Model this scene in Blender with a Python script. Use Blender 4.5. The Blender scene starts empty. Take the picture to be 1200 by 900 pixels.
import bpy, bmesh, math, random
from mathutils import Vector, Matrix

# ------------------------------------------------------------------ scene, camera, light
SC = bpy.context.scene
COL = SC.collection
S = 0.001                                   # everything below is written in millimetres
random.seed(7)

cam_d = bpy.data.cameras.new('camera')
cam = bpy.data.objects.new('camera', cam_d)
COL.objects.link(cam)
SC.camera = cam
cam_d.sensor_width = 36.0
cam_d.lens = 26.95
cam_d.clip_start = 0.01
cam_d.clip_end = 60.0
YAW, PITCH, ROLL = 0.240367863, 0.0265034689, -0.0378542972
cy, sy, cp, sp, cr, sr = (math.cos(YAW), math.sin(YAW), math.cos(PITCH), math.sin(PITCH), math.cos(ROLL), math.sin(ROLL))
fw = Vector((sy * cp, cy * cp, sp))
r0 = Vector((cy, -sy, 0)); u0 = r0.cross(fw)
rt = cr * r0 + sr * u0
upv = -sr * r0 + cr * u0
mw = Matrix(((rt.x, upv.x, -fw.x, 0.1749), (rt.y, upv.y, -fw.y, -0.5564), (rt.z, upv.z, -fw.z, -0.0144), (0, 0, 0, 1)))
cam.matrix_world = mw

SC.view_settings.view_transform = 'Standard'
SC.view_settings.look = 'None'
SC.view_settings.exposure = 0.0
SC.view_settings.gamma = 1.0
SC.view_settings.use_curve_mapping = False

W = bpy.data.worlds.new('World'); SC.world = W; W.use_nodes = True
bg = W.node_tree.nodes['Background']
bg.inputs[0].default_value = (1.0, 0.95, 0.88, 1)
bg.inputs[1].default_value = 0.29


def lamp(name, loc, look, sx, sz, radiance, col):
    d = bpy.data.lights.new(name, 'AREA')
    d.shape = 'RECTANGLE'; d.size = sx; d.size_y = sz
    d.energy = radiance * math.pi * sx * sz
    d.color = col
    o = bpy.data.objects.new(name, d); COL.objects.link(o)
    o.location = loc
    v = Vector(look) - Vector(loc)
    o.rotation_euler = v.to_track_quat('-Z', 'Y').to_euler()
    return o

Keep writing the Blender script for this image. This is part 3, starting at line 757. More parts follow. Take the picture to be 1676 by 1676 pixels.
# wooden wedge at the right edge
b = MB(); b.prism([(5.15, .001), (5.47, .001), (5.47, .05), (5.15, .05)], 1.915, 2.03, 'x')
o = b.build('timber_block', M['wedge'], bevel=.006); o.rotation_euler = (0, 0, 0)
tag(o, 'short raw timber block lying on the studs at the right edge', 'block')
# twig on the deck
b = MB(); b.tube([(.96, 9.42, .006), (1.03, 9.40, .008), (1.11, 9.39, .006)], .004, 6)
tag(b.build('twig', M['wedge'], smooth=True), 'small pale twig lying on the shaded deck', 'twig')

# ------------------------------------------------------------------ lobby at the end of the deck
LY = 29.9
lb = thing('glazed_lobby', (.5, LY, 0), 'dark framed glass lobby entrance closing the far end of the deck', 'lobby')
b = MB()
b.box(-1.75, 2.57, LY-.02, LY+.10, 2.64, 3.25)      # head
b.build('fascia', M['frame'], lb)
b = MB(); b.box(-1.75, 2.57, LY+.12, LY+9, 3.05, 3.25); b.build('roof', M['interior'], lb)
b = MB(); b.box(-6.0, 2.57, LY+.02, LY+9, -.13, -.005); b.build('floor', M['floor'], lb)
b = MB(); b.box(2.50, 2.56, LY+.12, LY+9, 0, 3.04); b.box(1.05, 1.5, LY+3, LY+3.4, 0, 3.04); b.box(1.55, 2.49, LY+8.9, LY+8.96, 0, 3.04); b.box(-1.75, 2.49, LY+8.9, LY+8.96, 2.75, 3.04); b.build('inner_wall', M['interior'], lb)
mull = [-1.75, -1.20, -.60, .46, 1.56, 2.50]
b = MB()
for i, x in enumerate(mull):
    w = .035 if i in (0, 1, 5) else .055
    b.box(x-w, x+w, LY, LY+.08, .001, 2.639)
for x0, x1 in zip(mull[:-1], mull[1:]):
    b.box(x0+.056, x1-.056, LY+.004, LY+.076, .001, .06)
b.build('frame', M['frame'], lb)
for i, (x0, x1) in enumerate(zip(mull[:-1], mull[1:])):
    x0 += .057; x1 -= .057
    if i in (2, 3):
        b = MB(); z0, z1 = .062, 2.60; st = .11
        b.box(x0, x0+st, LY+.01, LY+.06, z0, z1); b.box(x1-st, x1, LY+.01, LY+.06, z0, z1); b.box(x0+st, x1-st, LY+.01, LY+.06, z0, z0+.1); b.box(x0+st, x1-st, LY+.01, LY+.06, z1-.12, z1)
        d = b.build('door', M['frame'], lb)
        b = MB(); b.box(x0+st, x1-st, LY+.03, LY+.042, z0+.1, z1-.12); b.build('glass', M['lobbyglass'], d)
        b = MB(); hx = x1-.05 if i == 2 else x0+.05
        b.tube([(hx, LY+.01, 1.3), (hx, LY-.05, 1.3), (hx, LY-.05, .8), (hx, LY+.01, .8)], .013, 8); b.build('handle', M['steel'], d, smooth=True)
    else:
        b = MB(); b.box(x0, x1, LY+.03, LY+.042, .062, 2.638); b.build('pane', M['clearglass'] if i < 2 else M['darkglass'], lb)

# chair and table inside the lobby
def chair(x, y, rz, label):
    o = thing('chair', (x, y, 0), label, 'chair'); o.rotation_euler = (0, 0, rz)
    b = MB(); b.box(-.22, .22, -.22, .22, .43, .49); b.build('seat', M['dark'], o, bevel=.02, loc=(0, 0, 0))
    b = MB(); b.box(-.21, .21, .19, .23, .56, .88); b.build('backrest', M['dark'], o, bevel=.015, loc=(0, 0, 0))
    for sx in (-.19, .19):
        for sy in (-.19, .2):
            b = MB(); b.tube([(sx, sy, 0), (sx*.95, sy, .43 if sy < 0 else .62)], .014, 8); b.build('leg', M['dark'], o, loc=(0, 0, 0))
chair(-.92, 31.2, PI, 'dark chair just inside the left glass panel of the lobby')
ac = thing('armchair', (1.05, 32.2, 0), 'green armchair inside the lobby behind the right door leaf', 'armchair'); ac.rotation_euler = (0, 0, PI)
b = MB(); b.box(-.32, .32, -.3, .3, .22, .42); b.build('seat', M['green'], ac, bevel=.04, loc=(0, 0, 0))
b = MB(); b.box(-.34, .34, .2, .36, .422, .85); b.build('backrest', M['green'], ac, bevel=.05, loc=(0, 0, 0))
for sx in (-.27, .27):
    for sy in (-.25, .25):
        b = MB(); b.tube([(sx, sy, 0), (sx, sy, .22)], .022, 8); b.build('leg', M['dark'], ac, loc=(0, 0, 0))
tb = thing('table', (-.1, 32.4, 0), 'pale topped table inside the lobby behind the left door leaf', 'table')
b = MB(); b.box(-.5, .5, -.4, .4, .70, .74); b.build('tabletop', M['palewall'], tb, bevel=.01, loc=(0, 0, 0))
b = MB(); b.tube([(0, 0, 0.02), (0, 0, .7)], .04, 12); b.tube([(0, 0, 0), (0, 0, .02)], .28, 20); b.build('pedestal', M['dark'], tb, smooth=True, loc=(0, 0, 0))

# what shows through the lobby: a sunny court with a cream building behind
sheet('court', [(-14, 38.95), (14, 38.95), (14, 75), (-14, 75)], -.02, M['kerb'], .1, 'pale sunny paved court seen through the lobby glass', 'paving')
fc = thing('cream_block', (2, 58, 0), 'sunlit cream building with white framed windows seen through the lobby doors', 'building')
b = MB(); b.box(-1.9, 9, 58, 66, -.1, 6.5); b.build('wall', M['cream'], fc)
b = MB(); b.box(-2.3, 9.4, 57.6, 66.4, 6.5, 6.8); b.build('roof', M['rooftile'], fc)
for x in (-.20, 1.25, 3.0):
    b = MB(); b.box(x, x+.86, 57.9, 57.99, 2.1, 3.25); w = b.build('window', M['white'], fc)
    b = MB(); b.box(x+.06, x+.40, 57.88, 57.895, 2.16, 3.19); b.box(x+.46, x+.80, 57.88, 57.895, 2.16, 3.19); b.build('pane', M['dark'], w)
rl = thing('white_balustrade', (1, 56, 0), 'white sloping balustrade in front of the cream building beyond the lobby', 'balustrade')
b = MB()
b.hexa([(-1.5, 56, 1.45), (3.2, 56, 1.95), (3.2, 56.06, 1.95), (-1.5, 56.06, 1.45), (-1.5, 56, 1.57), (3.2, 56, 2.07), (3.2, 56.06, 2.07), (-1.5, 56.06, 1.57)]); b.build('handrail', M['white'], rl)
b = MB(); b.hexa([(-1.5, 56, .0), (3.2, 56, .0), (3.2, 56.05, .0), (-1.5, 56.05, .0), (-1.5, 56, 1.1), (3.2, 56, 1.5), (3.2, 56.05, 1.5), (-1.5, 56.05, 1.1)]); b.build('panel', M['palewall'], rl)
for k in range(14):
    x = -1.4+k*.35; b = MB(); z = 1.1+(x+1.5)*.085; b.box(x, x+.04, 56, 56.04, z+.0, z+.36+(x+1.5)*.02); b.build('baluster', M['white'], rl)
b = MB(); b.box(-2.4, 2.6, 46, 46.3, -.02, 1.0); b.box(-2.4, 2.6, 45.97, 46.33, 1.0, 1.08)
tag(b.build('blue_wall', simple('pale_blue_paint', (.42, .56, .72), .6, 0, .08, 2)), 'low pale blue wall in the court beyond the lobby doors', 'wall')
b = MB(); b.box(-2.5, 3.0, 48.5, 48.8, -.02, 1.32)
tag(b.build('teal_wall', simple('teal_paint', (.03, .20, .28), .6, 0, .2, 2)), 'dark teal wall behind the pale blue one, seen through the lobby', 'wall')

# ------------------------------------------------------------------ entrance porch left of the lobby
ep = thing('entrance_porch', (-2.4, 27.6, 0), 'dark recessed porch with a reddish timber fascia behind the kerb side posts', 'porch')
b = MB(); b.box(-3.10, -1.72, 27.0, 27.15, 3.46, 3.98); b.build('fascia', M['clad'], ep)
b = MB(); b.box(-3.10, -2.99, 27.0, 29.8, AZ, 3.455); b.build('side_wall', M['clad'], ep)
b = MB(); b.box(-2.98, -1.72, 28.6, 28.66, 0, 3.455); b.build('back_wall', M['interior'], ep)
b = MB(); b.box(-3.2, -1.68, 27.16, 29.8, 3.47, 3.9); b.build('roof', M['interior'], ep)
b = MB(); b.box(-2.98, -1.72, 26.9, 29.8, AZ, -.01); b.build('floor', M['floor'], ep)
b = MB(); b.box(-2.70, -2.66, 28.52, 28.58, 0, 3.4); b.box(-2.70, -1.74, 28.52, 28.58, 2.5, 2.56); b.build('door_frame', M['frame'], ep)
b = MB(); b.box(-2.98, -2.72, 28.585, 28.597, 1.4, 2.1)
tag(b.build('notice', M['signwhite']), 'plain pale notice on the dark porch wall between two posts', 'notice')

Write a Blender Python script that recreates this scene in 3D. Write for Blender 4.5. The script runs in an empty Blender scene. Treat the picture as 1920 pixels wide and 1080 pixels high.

__PROBLEM REQUIREMENTS__
Of the lines above, extract only those from the line with "Keep writing the" to the line with "tag(b.build('twig', M['wedge'], smooth=True), 'small", both included, exactly as written.

__SOLVED EXERCISE__
Keep writing the Blender script for this image. This is part 3, starting at line 757. More parts follow. Take the picture to be 1676 by 1676 pixels.
# wooden wedge at the right edge
b = MB(); b.prism([(5.15, .001), (5.47, .001), (5.47, .05), (5.15, .05)], 1.915, 2.03, 'x')
o = b.build('timber_block', M['wedge'], bevel=.006); o.rotation_euler = (0, 0, 0)
tag(o, 'short raw timber block lying on the studs at the right edge', 'block')
# twig on the deck
b = MB(); b.tube([(.96, 9.42, .006), (1.03, 9.40, .008), (1.11, 9.39, .006)], .004, 6)
tag(b.build('twig', M['wedge'], smooth=True), 'small pale twig lying on the shaded deck', 'twig')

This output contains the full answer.